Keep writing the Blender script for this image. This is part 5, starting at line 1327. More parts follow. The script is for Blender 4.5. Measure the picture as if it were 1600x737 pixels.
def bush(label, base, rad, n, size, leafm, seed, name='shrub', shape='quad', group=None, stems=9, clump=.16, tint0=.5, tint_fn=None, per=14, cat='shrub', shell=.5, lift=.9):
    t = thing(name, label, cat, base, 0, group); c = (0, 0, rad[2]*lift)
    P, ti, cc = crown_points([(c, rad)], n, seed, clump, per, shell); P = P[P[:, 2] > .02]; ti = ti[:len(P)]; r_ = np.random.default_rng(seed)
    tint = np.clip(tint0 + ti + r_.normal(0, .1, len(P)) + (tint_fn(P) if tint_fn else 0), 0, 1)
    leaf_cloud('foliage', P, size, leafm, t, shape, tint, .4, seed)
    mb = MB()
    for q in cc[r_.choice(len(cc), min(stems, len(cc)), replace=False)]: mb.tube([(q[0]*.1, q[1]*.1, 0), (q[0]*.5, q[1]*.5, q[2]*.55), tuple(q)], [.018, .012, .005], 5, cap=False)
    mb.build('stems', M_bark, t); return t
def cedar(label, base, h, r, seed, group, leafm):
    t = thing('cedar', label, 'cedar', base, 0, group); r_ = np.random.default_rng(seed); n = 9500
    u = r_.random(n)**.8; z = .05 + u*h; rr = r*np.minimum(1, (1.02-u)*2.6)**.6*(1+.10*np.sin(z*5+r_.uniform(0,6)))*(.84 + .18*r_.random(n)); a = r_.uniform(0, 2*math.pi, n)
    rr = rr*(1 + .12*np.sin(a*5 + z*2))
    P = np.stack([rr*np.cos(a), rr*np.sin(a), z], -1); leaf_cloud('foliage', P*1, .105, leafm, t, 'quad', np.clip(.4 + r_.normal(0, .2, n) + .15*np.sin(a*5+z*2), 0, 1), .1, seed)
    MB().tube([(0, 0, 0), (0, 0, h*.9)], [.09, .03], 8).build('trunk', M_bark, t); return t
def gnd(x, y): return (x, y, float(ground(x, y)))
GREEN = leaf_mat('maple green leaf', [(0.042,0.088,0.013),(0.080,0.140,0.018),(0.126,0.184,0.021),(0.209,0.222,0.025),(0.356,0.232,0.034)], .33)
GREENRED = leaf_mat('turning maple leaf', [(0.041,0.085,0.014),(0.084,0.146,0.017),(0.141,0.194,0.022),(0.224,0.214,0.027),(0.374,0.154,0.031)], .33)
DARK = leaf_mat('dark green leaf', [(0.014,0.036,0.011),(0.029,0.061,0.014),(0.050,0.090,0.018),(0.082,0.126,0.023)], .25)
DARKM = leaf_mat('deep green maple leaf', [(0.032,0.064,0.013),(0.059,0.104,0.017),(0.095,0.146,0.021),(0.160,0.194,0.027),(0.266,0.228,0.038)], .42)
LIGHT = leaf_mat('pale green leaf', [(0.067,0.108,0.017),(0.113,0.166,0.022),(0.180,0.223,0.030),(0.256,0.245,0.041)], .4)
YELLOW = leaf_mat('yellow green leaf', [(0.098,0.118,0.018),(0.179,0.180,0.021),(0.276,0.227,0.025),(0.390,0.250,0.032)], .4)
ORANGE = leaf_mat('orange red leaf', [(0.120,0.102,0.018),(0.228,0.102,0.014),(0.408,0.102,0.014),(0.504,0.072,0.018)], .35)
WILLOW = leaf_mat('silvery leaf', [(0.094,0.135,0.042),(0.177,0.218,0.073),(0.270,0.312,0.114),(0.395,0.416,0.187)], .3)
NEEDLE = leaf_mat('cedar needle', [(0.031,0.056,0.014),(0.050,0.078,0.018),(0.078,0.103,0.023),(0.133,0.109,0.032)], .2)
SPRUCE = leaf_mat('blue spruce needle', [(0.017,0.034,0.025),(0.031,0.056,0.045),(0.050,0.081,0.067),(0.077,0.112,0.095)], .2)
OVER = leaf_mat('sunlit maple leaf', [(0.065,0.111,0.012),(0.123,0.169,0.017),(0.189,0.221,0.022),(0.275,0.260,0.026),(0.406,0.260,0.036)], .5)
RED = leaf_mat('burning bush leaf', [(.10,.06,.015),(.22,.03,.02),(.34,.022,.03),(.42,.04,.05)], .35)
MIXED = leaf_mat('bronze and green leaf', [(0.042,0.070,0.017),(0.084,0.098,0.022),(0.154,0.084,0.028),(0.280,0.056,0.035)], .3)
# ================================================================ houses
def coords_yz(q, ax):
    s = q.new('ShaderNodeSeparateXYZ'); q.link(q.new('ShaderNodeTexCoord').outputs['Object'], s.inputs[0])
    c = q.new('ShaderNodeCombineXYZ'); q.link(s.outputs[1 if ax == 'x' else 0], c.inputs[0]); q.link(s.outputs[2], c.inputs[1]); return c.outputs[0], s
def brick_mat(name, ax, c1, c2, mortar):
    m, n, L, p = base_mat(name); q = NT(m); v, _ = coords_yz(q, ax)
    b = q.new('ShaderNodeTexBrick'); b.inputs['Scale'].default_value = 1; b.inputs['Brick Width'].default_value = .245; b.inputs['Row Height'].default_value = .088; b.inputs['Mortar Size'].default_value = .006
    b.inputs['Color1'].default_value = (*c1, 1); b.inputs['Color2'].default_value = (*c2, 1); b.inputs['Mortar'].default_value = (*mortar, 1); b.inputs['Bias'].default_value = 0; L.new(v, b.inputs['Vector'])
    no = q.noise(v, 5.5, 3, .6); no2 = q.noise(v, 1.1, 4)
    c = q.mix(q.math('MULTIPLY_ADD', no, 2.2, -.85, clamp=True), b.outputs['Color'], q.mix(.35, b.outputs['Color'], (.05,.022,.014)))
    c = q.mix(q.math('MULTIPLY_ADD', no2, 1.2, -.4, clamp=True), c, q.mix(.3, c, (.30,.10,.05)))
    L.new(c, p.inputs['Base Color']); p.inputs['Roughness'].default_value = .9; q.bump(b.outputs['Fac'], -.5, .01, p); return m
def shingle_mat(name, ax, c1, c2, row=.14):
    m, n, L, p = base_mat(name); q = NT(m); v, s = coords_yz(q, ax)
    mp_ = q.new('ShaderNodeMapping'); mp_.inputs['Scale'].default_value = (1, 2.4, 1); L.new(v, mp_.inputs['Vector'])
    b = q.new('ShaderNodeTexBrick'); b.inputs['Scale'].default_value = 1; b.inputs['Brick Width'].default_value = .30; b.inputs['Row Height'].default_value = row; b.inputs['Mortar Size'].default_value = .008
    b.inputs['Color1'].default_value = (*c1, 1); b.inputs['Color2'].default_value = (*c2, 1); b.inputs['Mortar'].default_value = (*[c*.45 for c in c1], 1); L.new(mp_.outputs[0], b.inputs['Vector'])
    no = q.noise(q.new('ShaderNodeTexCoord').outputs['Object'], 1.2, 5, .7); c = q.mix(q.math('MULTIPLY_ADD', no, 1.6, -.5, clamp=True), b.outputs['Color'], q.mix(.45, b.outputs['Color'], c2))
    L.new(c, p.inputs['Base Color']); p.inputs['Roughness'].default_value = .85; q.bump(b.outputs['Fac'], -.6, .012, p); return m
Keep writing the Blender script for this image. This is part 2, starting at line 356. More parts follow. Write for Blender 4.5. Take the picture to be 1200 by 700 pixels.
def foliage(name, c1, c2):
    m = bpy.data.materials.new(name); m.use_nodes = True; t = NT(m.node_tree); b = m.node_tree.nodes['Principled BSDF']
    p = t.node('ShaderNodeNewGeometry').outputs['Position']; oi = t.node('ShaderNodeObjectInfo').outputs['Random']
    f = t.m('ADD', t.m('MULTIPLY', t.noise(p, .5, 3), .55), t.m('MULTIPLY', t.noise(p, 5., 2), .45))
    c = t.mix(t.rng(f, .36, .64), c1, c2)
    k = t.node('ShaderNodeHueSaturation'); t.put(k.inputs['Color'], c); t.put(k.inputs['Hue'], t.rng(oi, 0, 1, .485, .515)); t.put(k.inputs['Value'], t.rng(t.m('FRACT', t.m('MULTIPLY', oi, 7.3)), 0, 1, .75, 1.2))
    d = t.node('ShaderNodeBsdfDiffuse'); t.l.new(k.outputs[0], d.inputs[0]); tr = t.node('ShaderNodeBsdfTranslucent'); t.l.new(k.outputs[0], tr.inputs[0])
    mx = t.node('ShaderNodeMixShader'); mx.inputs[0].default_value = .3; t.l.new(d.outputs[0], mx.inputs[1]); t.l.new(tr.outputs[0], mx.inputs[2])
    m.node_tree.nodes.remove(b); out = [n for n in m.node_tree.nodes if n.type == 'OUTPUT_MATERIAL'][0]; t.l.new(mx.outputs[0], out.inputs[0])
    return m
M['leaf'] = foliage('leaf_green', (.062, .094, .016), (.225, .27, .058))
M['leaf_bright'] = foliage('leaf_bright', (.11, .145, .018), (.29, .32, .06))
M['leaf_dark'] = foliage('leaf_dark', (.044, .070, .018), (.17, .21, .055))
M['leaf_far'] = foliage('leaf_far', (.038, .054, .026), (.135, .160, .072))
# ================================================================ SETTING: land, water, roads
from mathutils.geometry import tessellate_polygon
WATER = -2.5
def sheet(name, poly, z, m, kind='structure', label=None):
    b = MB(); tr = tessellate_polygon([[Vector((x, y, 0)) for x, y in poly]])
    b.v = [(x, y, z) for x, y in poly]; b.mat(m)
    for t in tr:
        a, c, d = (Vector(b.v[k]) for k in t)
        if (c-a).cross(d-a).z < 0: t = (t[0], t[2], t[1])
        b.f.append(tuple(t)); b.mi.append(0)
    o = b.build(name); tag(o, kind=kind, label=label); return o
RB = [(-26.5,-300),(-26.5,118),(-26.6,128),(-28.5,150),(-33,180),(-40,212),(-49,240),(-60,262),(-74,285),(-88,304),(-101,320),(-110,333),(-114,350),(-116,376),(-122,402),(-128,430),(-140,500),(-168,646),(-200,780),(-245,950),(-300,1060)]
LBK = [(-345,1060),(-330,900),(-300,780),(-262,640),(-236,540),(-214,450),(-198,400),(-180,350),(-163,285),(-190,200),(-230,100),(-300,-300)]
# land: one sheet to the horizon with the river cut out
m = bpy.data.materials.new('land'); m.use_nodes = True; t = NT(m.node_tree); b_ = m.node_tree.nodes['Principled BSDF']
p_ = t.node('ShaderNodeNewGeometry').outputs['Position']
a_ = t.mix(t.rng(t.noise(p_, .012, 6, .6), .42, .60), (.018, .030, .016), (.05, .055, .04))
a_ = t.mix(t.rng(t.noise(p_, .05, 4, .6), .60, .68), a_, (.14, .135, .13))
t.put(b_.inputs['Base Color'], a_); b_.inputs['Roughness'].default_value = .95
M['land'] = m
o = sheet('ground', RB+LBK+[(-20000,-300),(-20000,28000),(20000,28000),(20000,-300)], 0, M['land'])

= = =

◆ SHORT TASK
Your answer should be a single number: the count of lines holding the word "Blender".

◆ COMPLETE ANSWER
2